Thursday, 5 July 2012

Brass bling?

Since we got back home, it's rained most days and the forecast for the weekend is poor with strong storms arriving from the near continent. Up until now the south, north and west have been getting the worst of the weather; it's now our turn. This is not really curtailing our boating because we had planned to be at home this week catching up domestic things like visiting parents, dentists, opticians, hairdressers, banks, charity shops, car boot sales, etc.

It has also enabled me to browse the internet for things for the boat. I came across a nice brass boat hook with two hooks and a pointy tip. It's arrived and now only needs a pole. I'm hoping the shorter pole that is already on the boat will be the right diameter (38mm). If not, I will have to source another one.
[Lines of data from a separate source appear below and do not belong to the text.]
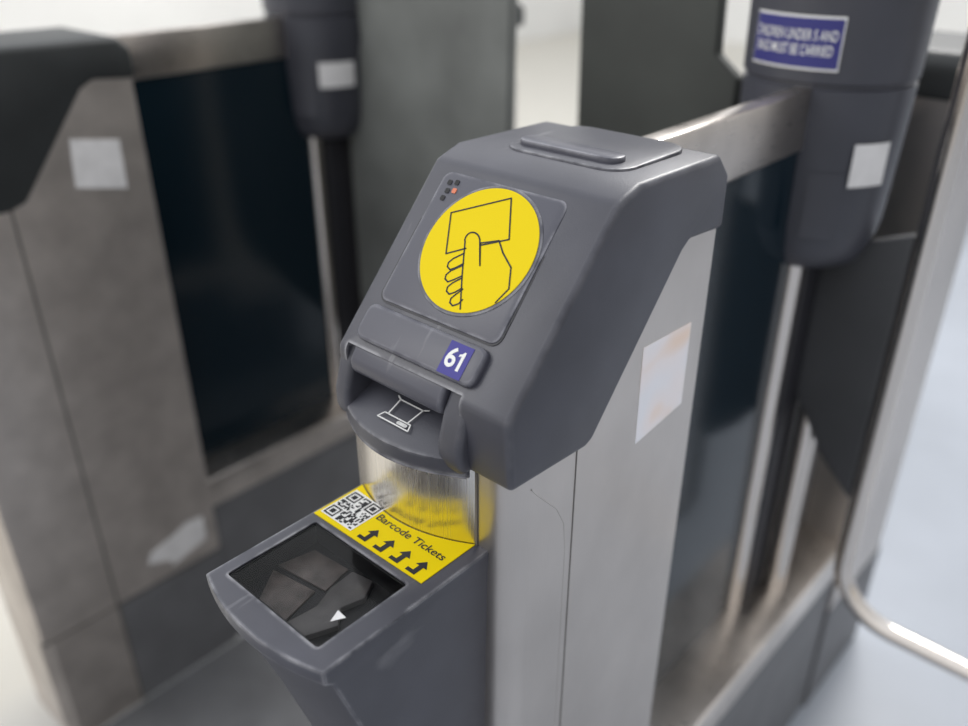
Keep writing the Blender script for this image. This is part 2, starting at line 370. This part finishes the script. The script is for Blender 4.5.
slab('notice_sticker_lower',R2,[(.125,.120),(.170,.105),(.178,.085),(.262,.110),(.262,.170),(.225,.175),(.19,.160),(.135,.145)],.0005,.0014,'sticker',g2)

# ---------------------------------------------------------------- room
fm=mat('station_floor',(.35,.375,.42),.35,noise=(1.3,.14,(1,1,1)))
nt=fm.node_tree; b=nt.nodes['Principled BSDF']; src=b.inputs['Base Color'].links[0].from_socket
tc=nt.nodes.new('ShaderNodeTexCoord'); sp=nt.nodes.new('ShaderNodeSeparateXYZ'); mr=nt.nodes.new('ShaderNodeMapRange'); mr.inputs['From Min'].default_value=-.95; mr.inputs['From Max'].default_value=-1.35
mx=nt.nodes.new('ShaderNodeMixRGB'); mx.inputs[2].default_value=(.66,.63,.56,1)
nt.links.new(tc.outputs['Object'],sp.inputs[0]); nt.links.new(sp.outputs['X'],mr.inputs[0]); nt.links.new(mr.outputs[0],mx.inputs[0]); nt.links.new(src,mx.inputs[1]); nt.links.new(mx.outputs[0],b.inputs['Base Color'])
box('floor',-7,8,-5,10,ZF-.05,ZF,fm)
box('floor_mat',-1.095,-.205,-1.0,1.4,ZF,ZF+.004,'mat')
wm=mat('pale_wall',(.93,.93,.92),.6,noise=(.8,.06,(1,1,1)))
box('wall_left',-7.1,-7,-5,10,ZF,3.2,wm)
box('wall_back',-7,8,10,10.1,ZF,3.2,wm)

# ---------------------------------------------------------------- lights
w=bpy.data.worlds.new('w'); S.world=w; w.use_nodes=True; nt=w.node_tree; bg=nt.nodes['Background']; L=nt.links.new
tc=nt.nodes.new('ShaderNodeTexCoord'); sep=nt.nodes.new('ShaderNodeSeparateXYZ'); L(tc.outputs['Generated'],sep.inputs[0])
r=nt.nodes.new('ShaderNodeValToRGB'); e=r.color_ramp.elements
e[0].position=0; e[0].color=(.30,.29,.28,1); e[1].position=1; e[1].color=(.82,.85,.90,1)
x=e.new(.47); x.color=(.42,.40,.37,1); x=e.new(.53); x.color=(1.0,.97,.93,1); x=e.new(.68); x.color=(.94,.95,.97,1)
mr=nt.nodes.new('ShaderNodeMapRange'); mr.inputs['From Min'].default_value=-1; L(sep.outputs['Z'],mr.inputs[0]); L(mr.outputs[0],r.inputs[0])
mr2=nt.nodes.new('ShaderNodeMapRange'); mr2.inputs['From Min'].default_value=.9; mr2.inputs['From Max'].default_value=-.3; mr2.inputs['To Min'].default_value=.65; mr2.inputs['To Max'].default_value=1.4  # sky strength lowered toward +X, added to darken the hood's side
L(sep.outputs['X'],mr2.inputs[0])
L(r.outputs[0],bg.inputs[0]); L(mr2.outputs[0],bg.inputs[1])
def area(n,loc,tgt,size,en,col):
    l=bpy.data.lights.new(n,'AREA'); l.size=size; l.energy=en; l.color=col
    o=bpy.data.objects.new(n,l); COL.objects.link(o); o.location=loc
    o.rotation_euler=(Vector(tgt)-Vector(loc)).to_track_quat('-Z','Y').to_euler()
area('roof_light',(-.6,3.4,4.0),(-.2,.3,1),1.3,160,(1,.98,.95))
area('concourse_light',(-2.5,-2.2,3.5),(-.2,.3,1),2,45,(1,.98,.96))
area('far_wall_light',(-4.6,3.,3.8),(-7,5,.3),2,60,(1,1,1))

# ---------------------------------------------------------------- camera
th=math.radians(28.4); az=math.radians(42.3)
cd=bpy.data.cameras.new('camera'); cam=bpy.data.objects.new('camera',cd); COL.objects.link(cam)
cam.location=(.352,-.424,1.352)
cam.rotation_euler=(math.radians(90)-th,0,az)
cd.sensor_width=36; cd.lens=36*858/968; cd.clip_start=.02
cd.dof.use_dof=True; cd.dof.focus_distance=.72; cd.dof.aperture_fstop=2.2
S.camera=cam
S.view_settings.view_transform='Standard'
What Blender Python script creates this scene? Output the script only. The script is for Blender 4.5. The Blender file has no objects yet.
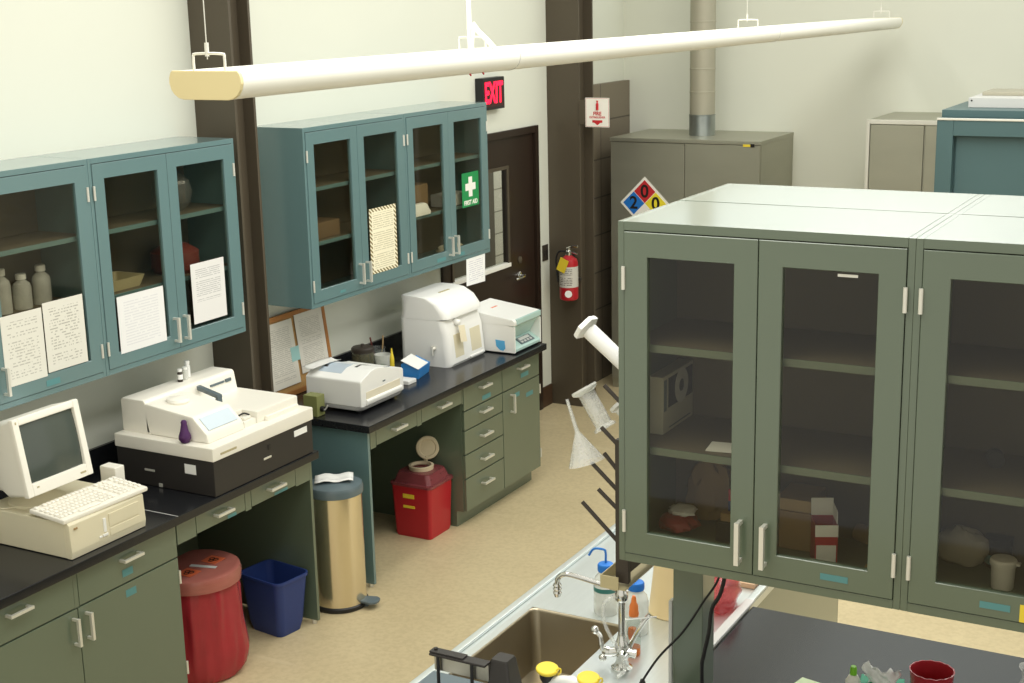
import bpy, bmesh, math, random
from mathutils import Vector, Matrix, noise
random.seed(7)
COL = bpy.context.scene.collection
R = math.radians

# ------------------------------------------------------------------ materials
def C(h):
    h = h.lstrip('#')
    v = [int(h[i:i+2], 16)/255 for i in (0, 2, 4)]
    return tuple((c/12.92 if c <= .04045 else ((c+.055)/1.055)**2.4) for c in v) + (1,)

def new_mat(name):
    m = bpy.data.materials.new(name); m.use_nodes = True
    nt = m.node_tree; nt.nodes.clear()
    out = nt.nodes.new('ShaderNodeOutputMaterial')
    return m, nt, out

def N(nt, typ, **kw):
    n = nt.nodes.new(typ)
    for k, v in kw.items(): setattr(n, k, v)
    return n

def surf(name, col, rough=.5, metal=0, spec=.5, var=.06, scale=8, bump=0, bscale=60, coat=0, trans=0, ior=1.45, alpha=1, stretch=None, emis=None, estr=0):
    m, nt, out = new_mat(name)
    p = N(nt, 'ShaderNodeBsdfPrincipled')
    c = C(col) if isinstance(col, str) else tuple(col)+(1,)
    p.inputs['Roughness'].default_value = rough
    p.inputs['Metallic'].default_value = metal
    p.inputs['Specular IOR Level'].default_value = spec
    p.inputs['IOR'].default_value = ior
    p.inputs['Transmission Weight'].default_value = trans
    p.inputs['Coat Weight'].default_value = coat
    p.inputs['Coat Roughness'].default_value = .15
    p.inputs['Alpha'].default_value = alpha
    tc = N(nt, 'ShaderNodeTexCoord')
    src = tc.outputs['Object']
    if stretch:
        mp = N(nt, 'ShaderNodeMapping'); mp.inputs['Scale'].default_value = stretch
        nt.links.new(src, mp.inputs['Vector']); src = mp.outputs['Vector']
    ns = N(nt, 'ShaderNodeTexNoise'); ns.inputs['Scale'].default_value = scale; ns.inputs['Detail'].default_value = 4
    nt.links.new(src, ns.inputs['Vector'])
    mx = N(nt, 'ShaderNodeMix', data_type='RGBA')
    mx.inputs['A'].default_value = tuple(x*(1-var) for x in c[:3])+(1,)
    mx.inputs['B'].default_value = tuple(min(1, x*(1+var)) for x in c[:3])+(1,)
    nt.links.new(ns.outputs['Fac'], mx.inputs['Factor'])
    nt.links.new(mx.outputs['Result'], p.inputs['Base Color'])
    if bump:
        n2 = N(nt, 'ShaderNodeTexNoise'); n2.inputs['Scale'].default_value = bscale; n2.inputs['Detail'].default_value = 3
        nt.links.new(src, n2.inputs['Vector'])
        b = N(nt, 'ShaderNodeBump'); b.inputs['Strength'].default_value = bump; b.inputs['Distance'].default_value = .004
        nt.links.new(n2.outputs['Fac'], b.inputs['Height']); nt.links.new(b.outputs['Normal'], p.inputs['Normal'])
    if emis:
        p.inputs['Emission Color'].default_value = C(emis); p.inputs['Emission Strength'].default_value = estr
    nt.links.new(p.outputs['BSDF'], out.inputs['Surface'])
    return m

def glass_mat(name, tint, rough=.02, body=0., bodycol='#ffffff', ior=1.5):
    """thin sheet: tinted see-through plus fresnel reflection, optionally a milky body"""
    m, nt, out = new_mat(name)
    t = N(nt, 'ShaderNodeBsdfTransparent'); t.inputs['Color'].default_value = C(tint)
    g = N(nt, 'ShaderNodeBsdfGlossy'); g.inputs['Roughness'].default_value = rough
    fr = N(nt, 'ShaderNodeFresnel'); fr.inputs['IOR'].default_value = ior
    first = t.outputs[0]
    if body:
        d = N(nt, 'ShaderNodeBsdfDiffuse'); d.inputs['Color'].default_value = C(bodycol)
        ns = N(nt, 'ShaderNodeTexNoise'); ns.inputs['Scale'].default_value = 6
        mr = N(nt, 'ShaderNodeMapRange'); mr.inputs['To Min'].default_value = body*.85; mr.inputs['To Max'].default_value = min(1, body*1.15)
        nt.links.new(ns.outputs['Fac'], mr.inputs['Value'])
        m0 = N(nt, 'ShaderNodeMixShader'); nt.links.new(mr.outputs[0], m0.inputs['Fac'])
        nt.links.new(t.outputs[0], m0.inputs[1]); nt.links.new(d.outputs[0], m0.inputs[2]); first = m0.outputs[0]
    mx = N(nt, 'ShaderNodeMixShader')
    ge = N(nt, 'ShaderNodeNewGeometry'); om = N(nt, 'ShaderNodeMath', operation='SUBTRACT'); om.inputs[0].default_value = 1
    ml = N(nt, 'ShaderNodeMath', operation='MULTIPLY')
    nt.links.new(ge.outputs['Backfacing'], om.inputs[1]); nt.links.new(om.outputs[0], ml.inputs[0]); nt.links.new(fr.outputs[0], ml.inputs[1])
    nt.links.new(ml.outputs[0], mx.inputs['Fac']); nt.links.new(first, mx.inputs[1]); nt.links.new(g.outputs[0], mx.inputs[2])
    nt.links.new(mx.outputs[0], out.inputs['Surface'])
    return m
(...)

There's something about brass that sits well with narrowboats. Of course tradition has most to do with it but there is no doubt that the material (its colour, durability and quality) is just right when set along side wood. Practical and attractive. It beats stainless steel and plastic hands down.

I've also found quite a few brass bits and bobs in local charity shops and cbs's - things like wall hooks, small rings, door knobs, etc. picked up for a few pence. I'm not intending to cover the boat with brass 'bling' but these bits will not only be useful to hang coats and maybe a fender or two on but will tie in with my 'traditional' objective.

I found the two brass plaques on Ebay (there are so many to choose from and some of the final prices are out of this world!). I think these came from a couple of Victorian sack barrows - maybe only a remote connection with narrowboats but will go with the traditional theme.

A couple of weeks ago, while in Ely, I found a dressmakers measuring yardstick - the sort of thing a shop owner would have screwed to the edge of their counter to measure cloth. I can remember them from the 60's when my mum used to buy ribbon and elastic to make repairs to various undergarments (hers, not mine I should add). I'm not sure if these shops have them now - it's probably all standardised, platicised and digitised by now. Anyway, it's marked out with quarter, half and three quarter markings and looks fantastic on the edge of the steering step in the rear hatch. Again, it not only has the function of protecting the edge of the step from wear and tear but it also looks good. It certainly beats carpet off-cuts or checker-plate. A photo may follow, if I remember.

I also found in Long Melford Antiques, a brass bracket standing by itself in a darkened corner without a price tag. Recognising that it might have potential, I asked if it was for sale. I was told it was but it was part of an old oil lamp ensemble costing 40 quid. thanks. But we could sell you just the bracket Sir. (desperate or what?). So a satisfactory price was negotiated and I walked away with a heavy bit of brass that may work as an umbrella bracket in the rear hatch area. This is something for me to work out when I'm next on the boat. If you have any other ideas what I could do with it, just say. See John's face turn red!

I have also invested in a set of taps to enable me to tap and screw things to the steel hull. I have gone for just one size - 4mm. This simplifies things considerably with only one size tap, one size drill bit (3.5mm) and a small selection of screws (M4x16mm brass countersunk screws and the same size in round-headed s/s posi-screws). The last thing I wanted was to have a large set of taps and screws that would hardly ever be used, if at all. If I find I need more variety later, I will buy some then. I have also bought two old tap wrenches off Ebay. One has a short 'bar' handle  and the other with a small 'T' handle to get into confined spaces. They need to be short so that I don't risk breaking the taps.

I'll practice on a few bits of gash metal before I focus on the real thing because I've not tapped a whole for a few years. In fact, the last time was probably while I was at school, some years ago, and that experience is now lost in the mists of time. I'm sure it can't be too difficult. 

Now you'll wonder why I have added a photo of my new set of taps. This is what you do when you've got a new camera, some new toys and you're retired - right!

While writing about brass bling, I'll mention the new finger plates on the front doors. The original handles were just plain cupboard door handles which meant, when closing the doors from inside, you tended to wipe your hands over the door before you found the handle and this risked leaving scratches or greasy finger prints - can't have that Mrs Bridges! So, I found two attractive Victorian door finger plates, fixed a couple of small brass door knobs to them and, hey presto, a practical and attractive addition to the boat.